Eu comprava o mundo (“Le monde”)
e ela agarrava-me na nota que o pagava e dava-me o troco como quem joga
berlindes, numa velocidade infernal. À saída, uma senhora de cabelos brancos,
que lhe vão bem com o casaco de Inverno escarlate, estaciona o carro alemão com
uma rapidez que penso ir acabar o mundo. O mundo não acaba, pelo menos, hoje,
penso eu, talvez equivocado.
Folheio a revista que veio com o
jornal no serão de sexta e encontro o escarlate do casaco da senhora. É uma
fotografia de Nobuyoshi Araki e leio o seguinte: “(…)Et toute photo n’est rien
d’autre que la répresentation d’un jour unique. Et ce jour unique contient à la fois le passé et la projection de l’avenir”.
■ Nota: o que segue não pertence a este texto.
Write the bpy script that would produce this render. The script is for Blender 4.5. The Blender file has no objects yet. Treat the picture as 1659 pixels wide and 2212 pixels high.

Lido isto fico a pensar cá para mim se o presente-escarlate que
escaparia a esta foto não estaria nos berlindes imaginários da rapariga da
tabacaria e no casaco da senhora do carro alemão. Quem sabe?
Tudo isto me parecia, contudo,
tão distante do silêncio, que, acoplado a uma folha em branco e, nos movimentos
de uma caneta, nos faria ouvir Deus (ouvir aqui o programa de 8 de Novembro da “Global News” da BBC
sobre “joy of silence”) ou, o que talvez seja o mesmo, nós mesmos.